Assim, no decorrer do livro, encontramos várias afirmações sobre a memória, o tempo, o passado, o futuro e, principalmente, as sombras, que estão por toda a narrativa e são suas companheiras – além do paciente do quarto ao lado, a única pessoa com quem o protagonista parece conversar: “O paciente do quarto ao lado diz que não sou esquecido, mas que estou esquecido” (p. 51).

As sombras são alegoria do esquecimento, do embotamento em que vive sua mente, são o enigma da sua vida, o invólucro do seu passado: “Será que as sombras são apenas o meu tempo passado antes de mim?” (p. 25), “Para muitos, a sombra é a cara da morte, mas, para mim, a sombra é apenas a máscara do meu rosto.” (p. 37) e “Não adiante abrir os olhos porque não vejo ninguém além das minhas sombras.” (p. 55).

Contudo, mais à diante, as sombras ganham um tom erótico: “Todo dia as minhas sombras desassombram-se para fazer sexo entre elas em plena luz do dia, mas ninguém percebe a orgia.” (p. 37) e “Ontem voltei a trepar com as sombras das enfermeiras atrás do pátio do Sol.” (p. 77).

Nesse momento, as sombras de Maciel lembram as sombras de Affonso Romano de Sant’Anna, em O homem e sua sombra (2006) – livro sobre o qual já publiquei, aqui e no Cronópios, uma resenha intitulada Cuidado com sua sombra – que traz poemas divertidíssimos, mostrando sombras em diversas situações diferentes, com comportamentos bastante humanos, inclusive eróticos. Senão vejamos: “Quando o homem com sua amada deitava/ era a sombra que gozava.” (p. 25), ou “Um homem pensou divorciar-se/ de sua sombra/ posto que ela o enganava.// Fingia estar ao seu lado/ mas com outro se aninhava.” (p. 41), e por fim, “Uma sombra disse ao dono/ - Vou à festa, quero orgia./ se eu fosse você/ não me esperaria” (p. 65). Nos textos dos dois autores, as sombras são dotadas de vida própria, diferenciando-se apenas pelo tom humorístico de Sant’Anna.

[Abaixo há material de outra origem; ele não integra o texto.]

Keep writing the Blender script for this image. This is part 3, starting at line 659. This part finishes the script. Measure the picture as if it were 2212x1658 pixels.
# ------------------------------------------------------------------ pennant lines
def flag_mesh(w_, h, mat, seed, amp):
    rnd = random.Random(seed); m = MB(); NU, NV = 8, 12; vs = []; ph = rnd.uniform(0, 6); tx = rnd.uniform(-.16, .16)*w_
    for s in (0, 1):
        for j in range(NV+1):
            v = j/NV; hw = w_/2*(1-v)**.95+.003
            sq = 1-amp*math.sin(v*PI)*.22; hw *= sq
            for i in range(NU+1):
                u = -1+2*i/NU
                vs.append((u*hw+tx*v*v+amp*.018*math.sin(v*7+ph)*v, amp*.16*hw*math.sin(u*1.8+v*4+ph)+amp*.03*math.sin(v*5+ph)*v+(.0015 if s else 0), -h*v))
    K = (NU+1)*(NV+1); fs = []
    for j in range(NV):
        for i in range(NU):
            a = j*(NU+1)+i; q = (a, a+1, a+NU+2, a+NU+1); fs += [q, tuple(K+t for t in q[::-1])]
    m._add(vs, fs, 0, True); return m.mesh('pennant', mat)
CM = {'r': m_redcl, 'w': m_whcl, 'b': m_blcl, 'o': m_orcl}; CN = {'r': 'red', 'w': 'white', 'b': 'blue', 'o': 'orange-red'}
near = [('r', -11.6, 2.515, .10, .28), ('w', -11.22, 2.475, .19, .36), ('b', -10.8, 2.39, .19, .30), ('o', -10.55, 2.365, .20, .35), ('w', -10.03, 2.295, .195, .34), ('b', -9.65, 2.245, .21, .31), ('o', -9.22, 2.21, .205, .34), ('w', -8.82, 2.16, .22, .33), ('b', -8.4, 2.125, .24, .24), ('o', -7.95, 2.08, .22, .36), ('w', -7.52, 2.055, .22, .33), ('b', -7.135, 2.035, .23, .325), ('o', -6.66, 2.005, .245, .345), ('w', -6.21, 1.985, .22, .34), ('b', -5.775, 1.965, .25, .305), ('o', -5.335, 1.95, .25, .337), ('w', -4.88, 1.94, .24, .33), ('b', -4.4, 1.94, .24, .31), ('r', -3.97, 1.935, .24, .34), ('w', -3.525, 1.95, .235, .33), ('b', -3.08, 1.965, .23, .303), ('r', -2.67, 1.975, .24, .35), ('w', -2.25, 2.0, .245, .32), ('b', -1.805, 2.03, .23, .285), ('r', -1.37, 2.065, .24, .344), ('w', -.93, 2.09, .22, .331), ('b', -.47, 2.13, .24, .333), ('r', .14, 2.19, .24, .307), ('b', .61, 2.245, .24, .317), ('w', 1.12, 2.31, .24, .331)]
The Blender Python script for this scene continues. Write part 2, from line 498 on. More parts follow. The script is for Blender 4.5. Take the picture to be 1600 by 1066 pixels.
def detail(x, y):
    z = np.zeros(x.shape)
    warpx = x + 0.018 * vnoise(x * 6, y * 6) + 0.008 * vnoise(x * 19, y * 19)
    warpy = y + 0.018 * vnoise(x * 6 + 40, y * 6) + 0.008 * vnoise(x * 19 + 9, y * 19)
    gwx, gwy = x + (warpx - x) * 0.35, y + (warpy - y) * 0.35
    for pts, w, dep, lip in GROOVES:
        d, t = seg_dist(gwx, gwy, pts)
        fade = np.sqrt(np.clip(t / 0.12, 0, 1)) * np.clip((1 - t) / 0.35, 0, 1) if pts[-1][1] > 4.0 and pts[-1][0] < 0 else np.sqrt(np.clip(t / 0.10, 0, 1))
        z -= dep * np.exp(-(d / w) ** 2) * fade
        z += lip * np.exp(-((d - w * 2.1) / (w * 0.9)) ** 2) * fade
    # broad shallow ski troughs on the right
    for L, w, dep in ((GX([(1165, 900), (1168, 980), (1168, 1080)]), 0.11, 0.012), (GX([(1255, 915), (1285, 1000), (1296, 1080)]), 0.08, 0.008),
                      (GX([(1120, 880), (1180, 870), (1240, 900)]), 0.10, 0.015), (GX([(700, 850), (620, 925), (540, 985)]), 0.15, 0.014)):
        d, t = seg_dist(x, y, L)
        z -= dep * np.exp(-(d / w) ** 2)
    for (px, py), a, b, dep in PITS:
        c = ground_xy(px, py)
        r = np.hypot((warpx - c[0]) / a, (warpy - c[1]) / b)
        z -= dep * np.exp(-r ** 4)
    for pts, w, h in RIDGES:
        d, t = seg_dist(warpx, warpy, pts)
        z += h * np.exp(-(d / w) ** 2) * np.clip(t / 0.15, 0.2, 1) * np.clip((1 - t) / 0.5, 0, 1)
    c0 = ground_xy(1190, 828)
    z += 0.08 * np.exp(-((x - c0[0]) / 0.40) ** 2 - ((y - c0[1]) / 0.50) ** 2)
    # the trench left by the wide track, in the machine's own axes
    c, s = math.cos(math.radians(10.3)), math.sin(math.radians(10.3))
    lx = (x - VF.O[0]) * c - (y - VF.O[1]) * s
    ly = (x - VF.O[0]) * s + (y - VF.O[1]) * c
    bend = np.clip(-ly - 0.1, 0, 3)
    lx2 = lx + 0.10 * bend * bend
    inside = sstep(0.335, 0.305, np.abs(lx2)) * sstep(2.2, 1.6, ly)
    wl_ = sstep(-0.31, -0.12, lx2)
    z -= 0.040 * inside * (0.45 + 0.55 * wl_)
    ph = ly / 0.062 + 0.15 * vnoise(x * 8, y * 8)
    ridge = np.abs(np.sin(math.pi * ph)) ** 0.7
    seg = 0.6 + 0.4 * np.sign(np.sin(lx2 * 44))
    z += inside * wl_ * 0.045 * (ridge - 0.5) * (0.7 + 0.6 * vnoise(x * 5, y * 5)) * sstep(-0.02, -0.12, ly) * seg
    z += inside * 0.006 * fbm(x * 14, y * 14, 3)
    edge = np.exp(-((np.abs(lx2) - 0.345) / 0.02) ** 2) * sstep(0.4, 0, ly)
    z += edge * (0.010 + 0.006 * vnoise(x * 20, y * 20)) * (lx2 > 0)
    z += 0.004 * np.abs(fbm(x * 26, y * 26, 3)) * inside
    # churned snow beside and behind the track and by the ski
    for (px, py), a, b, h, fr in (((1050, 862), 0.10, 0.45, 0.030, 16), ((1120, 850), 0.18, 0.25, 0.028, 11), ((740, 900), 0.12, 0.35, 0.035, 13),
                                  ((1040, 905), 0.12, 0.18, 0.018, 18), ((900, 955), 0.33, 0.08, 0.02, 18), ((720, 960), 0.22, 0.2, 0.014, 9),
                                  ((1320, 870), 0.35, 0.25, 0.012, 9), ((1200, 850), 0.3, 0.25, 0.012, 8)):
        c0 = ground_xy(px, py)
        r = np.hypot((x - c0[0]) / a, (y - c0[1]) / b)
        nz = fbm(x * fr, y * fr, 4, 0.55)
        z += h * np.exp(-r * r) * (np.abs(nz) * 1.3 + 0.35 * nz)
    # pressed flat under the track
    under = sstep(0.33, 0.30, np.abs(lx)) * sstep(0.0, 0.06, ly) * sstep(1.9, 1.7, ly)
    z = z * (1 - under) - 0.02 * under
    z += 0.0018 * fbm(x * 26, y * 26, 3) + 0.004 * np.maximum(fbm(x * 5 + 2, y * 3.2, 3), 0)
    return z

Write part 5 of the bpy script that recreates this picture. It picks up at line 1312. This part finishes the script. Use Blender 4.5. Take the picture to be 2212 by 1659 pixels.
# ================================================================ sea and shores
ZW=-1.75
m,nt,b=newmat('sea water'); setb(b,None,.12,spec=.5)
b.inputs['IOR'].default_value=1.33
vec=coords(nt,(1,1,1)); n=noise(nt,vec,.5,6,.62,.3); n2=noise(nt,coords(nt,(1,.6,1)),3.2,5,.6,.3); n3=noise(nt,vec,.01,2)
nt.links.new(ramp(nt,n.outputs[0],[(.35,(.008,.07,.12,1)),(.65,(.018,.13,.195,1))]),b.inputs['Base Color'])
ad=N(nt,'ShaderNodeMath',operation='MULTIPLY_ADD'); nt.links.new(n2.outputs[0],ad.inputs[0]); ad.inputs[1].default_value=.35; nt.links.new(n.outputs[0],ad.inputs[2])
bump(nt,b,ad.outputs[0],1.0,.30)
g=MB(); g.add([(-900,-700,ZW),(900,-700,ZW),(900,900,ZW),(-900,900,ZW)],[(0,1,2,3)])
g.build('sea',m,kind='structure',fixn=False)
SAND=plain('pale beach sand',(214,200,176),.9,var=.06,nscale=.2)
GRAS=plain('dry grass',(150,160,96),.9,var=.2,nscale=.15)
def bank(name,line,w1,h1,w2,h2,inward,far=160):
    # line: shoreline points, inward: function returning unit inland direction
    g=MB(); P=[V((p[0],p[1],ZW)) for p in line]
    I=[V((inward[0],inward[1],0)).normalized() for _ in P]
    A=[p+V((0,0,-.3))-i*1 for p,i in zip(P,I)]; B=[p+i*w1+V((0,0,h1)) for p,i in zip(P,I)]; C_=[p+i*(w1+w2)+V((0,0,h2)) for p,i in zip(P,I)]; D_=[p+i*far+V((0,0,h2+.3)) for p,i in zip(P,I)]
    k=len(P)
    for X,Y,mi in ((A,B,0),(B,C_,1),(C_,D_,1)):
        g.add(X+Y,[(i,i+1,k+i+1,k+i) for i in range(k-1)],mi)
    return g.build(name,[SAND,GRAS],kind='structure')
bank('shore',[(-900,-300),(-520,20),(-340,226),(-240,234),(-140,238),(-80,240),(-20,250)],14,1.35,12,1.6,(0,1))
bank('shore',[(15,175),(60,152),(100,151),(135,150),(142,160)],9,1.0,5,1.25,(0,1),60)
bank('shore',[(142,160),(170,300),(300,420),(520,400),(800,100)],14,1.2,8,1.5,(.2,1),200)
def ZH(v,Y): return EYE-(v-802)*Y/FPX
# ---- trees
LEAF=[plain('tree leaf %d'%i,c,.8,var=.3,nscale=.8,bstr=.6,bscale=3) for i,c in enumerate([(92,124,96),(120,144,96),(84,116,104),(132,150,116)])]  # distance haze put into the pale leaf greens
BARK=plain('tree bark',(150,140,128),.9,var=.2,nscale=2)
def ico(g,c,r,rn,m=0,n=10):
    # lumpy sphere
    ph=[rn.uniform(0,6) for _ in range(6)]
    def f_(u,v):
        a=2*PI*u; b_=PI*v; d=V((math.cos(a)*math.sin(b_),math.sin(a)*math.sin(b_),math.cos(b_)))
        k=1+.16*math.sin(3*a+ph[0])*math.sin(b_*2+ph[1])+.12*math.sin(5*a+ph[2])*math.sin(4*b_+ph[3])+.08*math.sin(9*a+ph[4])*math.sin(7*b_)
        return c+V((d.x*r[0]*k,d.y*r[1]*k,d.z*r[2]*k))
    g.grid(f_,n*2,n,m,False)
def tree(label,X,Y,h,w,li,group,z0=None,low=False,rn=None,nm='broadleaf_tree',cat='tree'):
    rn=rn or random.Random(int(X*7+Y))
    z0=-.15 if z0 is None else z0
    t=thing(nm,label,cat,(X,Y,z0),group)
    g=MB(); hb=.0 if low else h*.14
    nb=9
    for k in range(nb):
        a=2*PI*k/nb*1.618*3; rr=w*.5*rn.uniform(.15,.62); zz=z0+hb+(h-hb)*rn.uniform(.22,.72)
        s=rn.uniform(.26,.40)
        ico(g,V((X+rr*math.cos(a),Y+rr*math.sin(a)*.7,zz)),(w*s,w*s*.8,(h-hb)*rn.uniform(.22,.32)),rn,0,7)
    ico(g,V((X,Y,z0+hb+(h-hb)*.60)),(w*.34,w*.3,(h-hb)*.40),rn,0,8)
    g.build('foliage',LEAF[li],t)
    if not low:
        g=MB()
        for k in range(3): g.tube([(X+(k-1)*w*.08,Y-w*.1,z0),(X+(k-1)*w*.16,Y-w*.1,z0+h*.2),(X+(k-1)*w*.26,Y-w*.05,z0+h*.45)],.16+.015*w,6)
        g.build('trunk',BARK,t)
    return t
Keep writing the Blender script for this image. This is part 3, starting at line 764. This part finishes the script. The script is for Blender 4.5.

Como em seus romances precedentes, não há linearidade narrativa, nem ação ou história a ser contada, além de ter um único personagem – o do quarto ao lado é apenas um subpersonagem, tendo suas falas reproduzidas pelo protagonista –, o que coloca a força dramática unicamente no monólogo interior do seu personagem, através de frases como “Eles dizem que perder a memória é como estar enterrado vivo.” (p. 19), “Há dias em que me desperto, mas não sei se estou sonhando ou morrendo.” (p. 27) e “Todo dia presencio a minha ausência. Muitos me olham, mas não me enxergam.” (p. 51).

Enfim, o personagem cego, que acredita ver além e a sua volta, de uma forma superior a que os olhos podem ver, sobrevive num mundo que parece suspenso entre vários tempos – presente, passado e futuro – e dividido entre lembranças, esquecimentos e projeções para o amanhã, vivendo seus dias sem saber se está acordando ou morrendo.



_______________
¹Lucia Helena. Professora titular de Literatura Brasileira da UFF, e autora de Musa nem medusa: Itinerários da escrita em Clarice Lispector, entre outros livros.
²Todos os negritos são do autor.
³Todos os grifos dessas citações são meus.


Referência Bibliográfica:

HELENA, Lucia. In: LISPECTOR, Clarice. Água viva. Rio de Janeiro: Rocco, 1998. (Orelha do livro)

MACIEL, Pedro. Como deixei de ser Deus. Rio de Janeiro: Top Books, 2009.

MACIEL, Pedro. Previsões de um cego. São Paulo: Leya, 2011.

SANT’ANNA, Affonso Romano de. O homem e sua sombra. Porto Alegre: Alegoria, 2006.